Reference level turntables command a hefty price. People may roll their eyes at some of the six-figure turntables available right now but there is a customer for them. Some of the top high-end shops in Singapore, Hong Kong, Tokyo, London, and Berlin sell them on a regular basis to customers spending between $250,000 – $1,000,000 on a hi-fi system. Germany’s Clearaudio have been selling some of the best turntables in the world for a few decades and the new Clearaudio Reference Jubilee turntable is a gorgeous looking new design that has us salivating a bit.
This 50-pound combination of wood, aluminum, and carbon fiber is a worthy competitor to the best turntables from VPI and SME and we suspect it doesn’t surrender an inch sonically to any table below $30,000. The Clearaudio factory is a marvel of automation and engineering technology and it’s likely this table took many years to develop.
Build quality and reliability will be superb if past Clearaudio tables are anything to use as a benchmark.
The new Clearaudio Reference Jubilee turntable marries the best of Clearaudio’s past, present and future to usher in a new era of analogue precision. It delivers lifelong synchronized rotational speed, astonishingly low levels of both resonance and friction, and a breathtaking moment of torque.

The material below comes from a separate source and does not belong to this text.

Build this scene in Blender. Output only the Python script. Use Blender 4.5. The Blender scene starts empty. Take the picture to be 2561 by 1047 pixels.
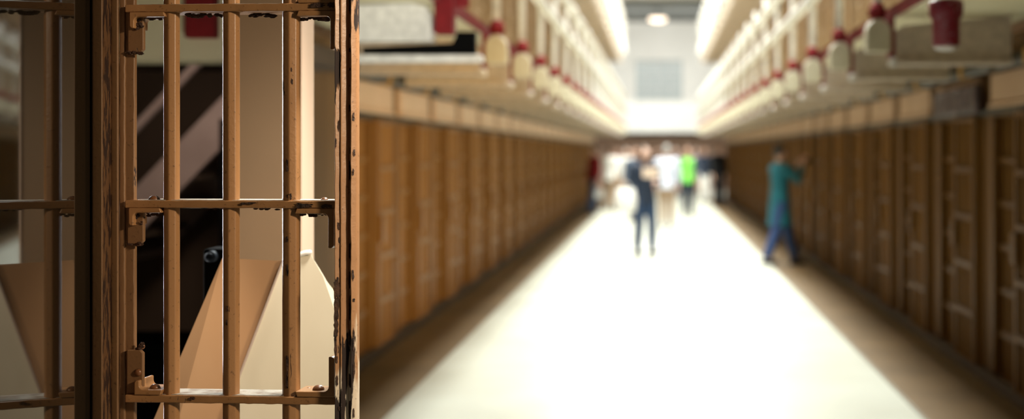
import bpy, bmesh, math, random
from mathutils import Vector, Matrix
random.seed(7)
C = bpy.context.scene.collection
# ---------------------------------------------------------------- camera model (2561 x 1047)
F, CX, CY, HC = 3300.0, 1648.0, 380.0, 1.55
def P(px, py, Z):
    return Vector(((px - CX) * Z / F, Z, HC - (py - CY) * Z / F))
def PX(px, Z): return (px - CX) * Z / F
def PZ(py, Z): return HC - (py - CY) * Z / F

# ---------------------------------------------------------------- materials
def mat(name, col, rough=0.5, col2=None, scale=6.0, stretch=(1, 1, 1), spec=0.5, bump=0.0, bscale=60.0, detail=4.0,
        lo=0.35, hi=0.65, metal=0.0, emit=None, estr=0.0, coat=0.0):
    m = bpy.data.materials.new(name); m.use_nodes = True
    nt = m.node_tree; b = nt.nodes['Principled BSDF']
    b.inputs['Base Color'].default_value = (*col, 1); b.inputs['Roughness'].default_value = rough
    b.inputs['Specular IOR Level'].default_value = spec; b.inputs['Metallic'].default_value = metal
    b.inputs['Coat Weight'].default_value = coat
    if emit:
        b.inputs['Emission Color'].default_value = (*emit, 1); b.inputs['Emission Strength'].default_value = estr
    if col2 is not None or bump:
        tc = nt.nodes.new('ShaderNodeTexCoord'); mp = nt.nodes.new('ShaderNodeMapping')
        mp.inputs['Scale'].default_value = stretch
        nt.links.new(tc.outputs['Object'], mp.inputs['Vector'])
        if col2 is not None:
            n = nt.nodes.new('ShaderNodeTexNoise'); n.inputs['Scale'].default_value = scale; n.inputs['Detail'].default_value = detail
            nt.links.new(mp.outputs[0], n.inputs['Vector'])
            r = nt.nodes.new('ShaderNodeValToRGB')
            r.color_ramp.elements[0].position = lo; r.color_ramp.elements[1].position = hi
            r.color_ramp.elements[0].color = (*col, 1); r.color_ramp.elements[1].color = (*col2, 1)
            nt.links.new(n.outputs['Fac'], r.inputs['Fac']); nt.links.new(r.outputs['Color'], b.inputs['Base Color'])
        if bump:
            n2 = nt.nodes.new('ShaderNodeTexNoise'); n2.inputs['Scale'].default_value = bscale; n2.inputs['Detail'].default_value = 5
            nt.links.new(tc.outputs['Object'], n2.inputs['Vector'])
            bp = nt.nodes.new('ShaderNodeBump'); bp.inputs['Strength'].default_value = bump; bp.inputs['Distance'].default_value = 0.01
            nt.links.new(n2.outputs['Fac'], bp.inputs['Height']); nt.links.new(bp.outputs['Normal'], b.inputs['Normal'])
    return m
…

Its 6 cm-thick main platter is constructed from highly damped polyoxymethylene (POM) and, as you might expect with any Clearaudio turntable, the platter rotates on a special variation of the brand’s own patented ceramic magnetic bearing (CMB). The motor housing is elaborately decoupled from the chassis by an elaborate network of rubber ‘tightropes’.
While Clearaudio has earned a considerable reputation for innovation in all things analogue, here the design team has expertly married digital and analogue technology to achieve a new level of precision and consistency of rotational speed. A 12-bit DAC generates the drive motor’s voltage; the DAC has exceptionally high resolution and zero fluctuations or ‘drift’ in response to either time or temperature.
What’s more, it has been cleverly designed to work in tandem with Clearaudio’s optical speed control system. Every three seconds, an optical sensor takes a reading of the 8.5kg stainless steel sub-platter’s rotational speed and delivers that reading to a control unit; the control unit then immediately regulates the slightest deviations by adjusting the motor’s voltage via an operational amplifier.
The Reference Jubilee’s brand-new air-core (non-magnetic) 24-volt DC motor, which runs unbelievably quietly, ensures that the listener remains blissfully unaware of the whole process.